Written request:
Quote every line from the top of the listing down to and including the line that contains "tree.nodes.clear()".
══════════════════════════════
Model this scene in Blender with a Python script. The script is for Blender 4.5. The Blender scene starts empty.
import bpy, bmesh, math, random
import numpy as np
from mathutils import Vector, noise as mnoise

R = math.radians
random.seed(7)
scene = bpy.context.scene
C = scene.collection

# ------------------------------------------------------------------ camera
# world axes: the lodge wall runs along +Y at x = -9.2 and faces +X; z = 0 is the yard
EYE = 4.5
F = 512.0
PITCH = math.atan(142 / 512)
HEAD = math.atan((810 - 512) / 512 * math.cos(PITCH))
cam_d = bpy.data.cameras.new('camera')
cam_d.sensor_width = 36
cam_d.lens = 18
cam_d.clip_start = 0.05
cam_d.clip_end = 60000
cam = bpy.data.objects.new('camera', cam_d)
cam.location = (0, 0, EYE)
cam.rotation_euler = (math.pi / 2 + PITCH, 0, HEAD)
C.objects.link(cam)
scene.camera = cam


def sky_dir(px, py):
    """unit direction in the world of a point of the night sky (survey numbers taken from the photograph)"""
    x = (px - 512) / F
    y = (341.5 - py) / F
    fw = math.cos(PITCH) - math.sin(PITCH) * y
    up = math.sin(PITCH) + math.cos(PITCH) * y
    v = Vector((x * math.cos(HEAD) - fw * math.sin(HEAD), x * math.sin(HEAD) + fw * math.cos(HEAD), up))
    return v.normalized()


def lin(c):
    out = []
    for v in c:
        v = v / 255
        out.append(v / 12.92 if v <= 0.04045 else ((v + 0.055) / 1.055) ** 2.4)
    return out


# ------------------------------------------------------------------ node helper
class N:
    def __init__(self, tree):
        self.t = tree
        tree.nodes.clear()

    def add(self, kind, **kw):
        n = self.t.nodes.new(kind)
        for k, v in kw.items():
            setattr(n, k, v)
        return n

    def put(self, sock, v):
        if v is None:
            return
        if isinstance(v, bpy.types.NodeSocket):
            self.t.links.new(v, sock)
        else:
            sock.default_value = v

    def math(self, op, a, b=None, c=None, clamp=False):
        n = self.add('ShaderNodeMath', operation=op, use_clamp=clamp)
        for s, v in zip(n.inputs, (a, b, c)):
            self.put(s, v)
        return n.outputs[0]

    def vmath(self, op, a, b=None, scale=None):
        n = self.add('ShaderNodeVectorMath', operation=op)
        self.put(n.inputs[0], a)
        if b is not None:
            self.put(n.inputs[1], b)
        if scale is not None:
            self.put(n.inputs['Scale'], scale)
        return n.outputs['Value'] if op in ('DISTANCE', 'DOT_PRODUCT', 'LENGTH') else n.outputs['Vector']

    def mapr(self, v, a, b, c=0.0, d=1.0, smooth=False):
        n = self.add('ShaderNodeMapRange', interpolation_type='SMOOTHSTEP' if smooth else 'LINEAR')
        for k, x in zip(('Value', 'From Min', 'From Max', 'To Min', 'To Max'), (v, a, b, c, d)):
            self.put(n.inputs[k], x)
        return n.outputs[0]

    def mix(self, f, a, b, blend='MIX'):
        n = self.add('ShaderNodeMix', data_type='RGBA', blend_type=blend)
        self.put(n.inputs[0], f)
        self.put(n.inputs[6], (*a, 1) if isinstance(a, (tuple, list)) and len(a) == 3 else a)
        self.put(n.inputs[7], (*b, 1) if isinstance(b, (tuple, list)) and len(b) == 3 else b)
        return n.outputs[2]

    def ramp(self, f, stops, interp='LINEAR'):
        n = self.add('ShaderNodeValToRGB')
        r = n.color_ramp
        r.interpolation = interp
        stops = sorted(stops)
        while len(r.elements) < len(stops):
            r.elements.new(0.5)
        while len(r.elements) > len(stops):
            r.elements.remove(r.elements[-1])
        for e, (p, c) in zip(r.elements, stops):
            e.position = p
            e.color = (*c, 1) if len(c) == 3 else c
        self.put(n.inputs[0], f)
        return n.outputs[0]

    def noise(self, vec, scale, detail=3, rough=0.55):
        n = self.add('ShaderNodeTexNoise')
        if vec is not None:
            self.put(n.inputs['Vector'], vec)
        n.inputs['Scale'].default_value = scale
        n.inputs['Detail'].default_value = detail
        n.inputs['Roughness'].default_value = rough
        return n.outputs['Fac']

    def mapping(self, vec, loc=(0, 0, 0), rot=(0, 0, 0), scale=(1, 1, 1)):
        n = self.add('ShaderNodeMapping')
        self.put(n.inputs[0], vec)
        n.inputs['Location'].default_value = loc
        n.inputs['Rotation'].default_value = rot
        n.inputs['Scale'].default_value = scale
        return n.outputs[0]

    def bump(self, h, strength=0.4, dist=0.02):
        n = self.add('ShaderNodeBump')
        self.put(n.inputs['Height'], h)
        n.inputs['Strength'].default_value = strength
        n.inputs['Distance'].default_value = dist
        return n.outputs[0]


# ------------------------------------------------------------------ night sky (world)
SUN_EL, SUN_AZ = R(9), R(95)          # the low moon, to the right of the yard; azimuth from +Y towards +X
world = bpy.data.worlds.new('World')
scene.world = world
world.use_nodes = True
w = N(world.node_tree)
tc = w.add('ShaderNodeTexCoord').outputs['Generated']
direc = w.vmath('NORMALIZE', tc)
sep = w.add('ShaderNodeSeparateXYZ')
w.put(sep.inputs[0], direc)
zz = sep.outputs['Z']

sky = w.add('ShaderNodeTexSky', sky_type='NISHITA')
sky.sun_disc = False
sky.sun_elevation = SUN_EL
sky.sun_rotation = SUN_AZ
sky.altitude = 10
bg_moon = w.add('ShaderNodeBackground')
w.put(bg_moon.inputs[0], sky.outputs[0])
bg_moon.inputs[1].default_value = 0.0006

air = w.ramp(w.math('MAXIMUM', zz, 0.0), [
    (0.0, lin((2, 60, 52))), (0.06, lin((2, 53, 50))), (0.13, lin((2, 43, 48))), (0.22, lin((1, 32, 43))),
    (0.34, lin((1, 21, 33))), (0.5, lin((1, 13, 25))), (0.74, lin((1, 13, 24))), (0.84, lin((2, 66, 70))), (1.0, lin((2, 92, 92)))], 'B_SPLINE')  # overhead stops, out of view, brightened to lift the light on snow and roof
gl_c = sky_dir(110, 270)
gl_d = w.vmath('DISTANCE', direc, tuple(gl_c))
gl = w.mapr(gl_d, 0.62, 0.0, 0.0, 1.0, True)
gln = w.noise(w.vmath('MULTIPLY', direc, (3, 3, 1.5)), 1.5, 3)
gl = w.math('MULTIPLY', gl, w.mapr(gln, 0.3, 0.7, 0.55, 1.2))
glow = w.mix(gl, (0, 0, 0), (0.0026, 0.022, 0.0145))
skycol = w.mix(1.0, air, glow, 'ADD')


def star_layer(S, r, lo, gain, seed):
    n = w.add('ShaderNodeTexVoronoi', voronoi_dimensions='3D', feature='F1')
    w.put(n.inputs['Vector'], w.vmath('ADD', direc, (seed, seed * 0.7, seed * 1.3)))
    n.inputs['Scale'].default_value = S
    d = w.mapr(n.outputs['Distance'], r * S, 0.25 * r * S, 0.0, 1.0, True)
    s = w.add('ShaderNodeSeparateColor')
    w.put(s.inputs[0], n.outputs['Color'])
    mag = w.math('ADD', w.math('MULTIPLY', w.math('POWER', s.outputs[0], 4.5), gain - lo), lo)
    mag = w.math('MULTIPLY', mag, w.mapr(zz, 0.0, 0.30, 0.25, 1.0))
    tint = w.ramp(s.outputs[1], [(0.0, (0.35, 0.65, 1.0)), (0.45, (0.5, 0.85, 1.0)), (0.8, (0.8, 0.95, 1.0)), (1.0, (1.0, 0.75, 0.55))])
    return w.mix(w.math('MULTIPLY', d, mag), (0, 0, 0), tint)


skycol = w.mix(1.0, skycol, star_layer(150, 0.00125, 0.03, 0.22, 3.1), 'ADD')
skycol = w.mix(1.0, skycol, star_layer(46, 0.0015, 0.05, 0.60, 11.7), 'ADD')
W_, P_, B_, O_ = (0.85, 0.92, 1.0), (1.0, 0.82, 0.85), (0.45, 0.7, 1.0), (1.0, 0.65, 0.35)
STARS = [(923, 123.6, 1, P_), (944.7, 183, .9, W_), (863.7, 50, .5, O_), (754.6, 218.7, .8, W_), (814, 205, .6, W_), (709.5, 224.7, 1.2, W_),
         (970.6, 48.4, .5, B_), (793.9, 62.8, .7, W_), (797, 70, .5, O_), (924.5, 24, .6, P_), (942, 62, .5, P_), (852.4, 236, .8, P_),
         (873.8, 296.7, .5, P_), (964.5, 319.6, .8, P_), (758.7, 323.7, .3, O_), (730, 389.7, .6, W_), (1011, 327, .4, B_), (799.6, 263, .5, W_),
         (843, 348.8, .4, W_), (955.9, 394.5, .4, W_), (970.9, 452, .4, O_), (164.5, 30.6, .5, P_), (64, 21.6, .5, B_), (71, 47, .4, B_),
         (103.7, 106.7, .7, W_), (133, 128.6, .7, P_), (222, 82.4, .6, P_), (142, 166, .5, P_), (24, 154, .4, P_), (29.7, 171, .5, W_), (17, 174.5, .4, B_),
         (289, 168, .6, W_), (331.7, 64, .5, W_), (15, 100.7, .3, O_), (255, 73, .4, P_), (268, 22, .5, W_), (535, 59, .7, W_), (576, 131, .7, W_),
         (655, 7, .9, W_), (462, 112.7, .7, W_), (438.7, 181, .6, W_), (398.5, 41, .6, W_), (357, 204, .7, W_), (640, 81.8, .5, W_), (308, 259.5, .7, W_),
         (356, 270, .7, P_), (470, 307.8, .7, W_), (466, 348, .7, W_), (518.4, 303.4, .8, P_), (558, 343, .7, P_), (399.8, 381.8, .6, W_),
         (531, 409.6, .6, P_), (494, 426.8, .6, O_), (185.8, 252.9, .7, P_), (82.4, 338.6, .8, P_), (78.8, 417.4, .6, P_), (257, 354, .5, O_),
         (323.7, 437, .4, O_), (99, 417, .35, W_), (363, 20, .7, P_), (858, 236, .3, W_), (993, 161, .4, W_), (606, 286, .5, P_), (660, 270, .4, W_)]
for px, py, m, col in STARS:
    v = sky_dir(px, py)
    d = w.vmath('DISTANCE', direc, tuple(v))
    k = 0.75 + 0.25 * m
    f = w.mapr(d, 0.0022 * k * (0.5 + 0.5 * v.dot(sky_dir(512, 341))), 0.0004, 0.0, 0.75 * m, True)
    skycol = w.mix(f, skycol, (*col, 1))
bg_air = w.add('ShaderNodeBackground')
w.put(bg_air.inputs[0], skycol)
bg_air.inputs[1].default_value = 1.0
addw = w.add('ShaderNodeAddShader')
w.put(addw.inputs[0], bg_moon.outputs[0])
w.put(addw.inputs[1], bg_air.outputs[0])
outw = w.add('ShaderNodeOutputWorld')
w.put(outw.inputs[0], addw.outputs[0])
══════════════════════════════
Response below:
Model this scene in Blender with a Python script. The script is for Blender 4.5. The Blender scene starts empty.
import bpy, bmesh, math, random
import numpy as np
from mathutils import Vector, noise as mnoise

R = math.radians
random.seed(7)
scene = bpy.context.scene
C = scene.collection

# ------------------------------------------------------------------ camera
# world axes: the lodge wall runs along +Y at x = -9.2 and faces +X; z = 0 is the yard
EYE = 4.5
F = 512.0
PITCH = math.atan(142 / 512)
HEAD = math.atan((810 - 512) / 512 * math.cos(PITCH))
cam_d = bpy.data.cameras.new('camera')
cam_d.sensor_width = 36
cam_d.lens = 18
cam_d.clip_start = 0.05
cam_d.clip_end = 60000
cam = bpy.data.objects.new('camera', cam_d)
cam.location = (0, 0, EYE)
cam.rotation_euler = (math.pi / 2 + PITCH, 0, HEAD)
C.objects.link(cam)
scene.camera = cam


def sky_dir(px, py):
    """unit direction in the world of a point of the night sky (survey numbers taken from the photograph)"""
    x = (px - 512) / F
    y = (341.5 - py) / F
    fw = math.cos(PITCH) - math.sin(PITCH) * y
    up = math.sin(PITCH) + math.cos(PITCH) * y
    v = Vector((x * math.cos(HEAD) - fw * math.sin(HEAD), x * math.sin(HEAD) + fw * math.cos(HEAD), up))
    return v.normalized()


def lin(c):
    out = []
    for v in c:
        v = v / 255
        out.append(v / 12.92 if v <= 0.04045 else ((v + 0.055) / 1.055) ** 2.4)
    return out


# ------------------------------------------------------------------ node helper
class N:
    def __init__(self, tree):
        self.t = tree
        tree.nodes.clear()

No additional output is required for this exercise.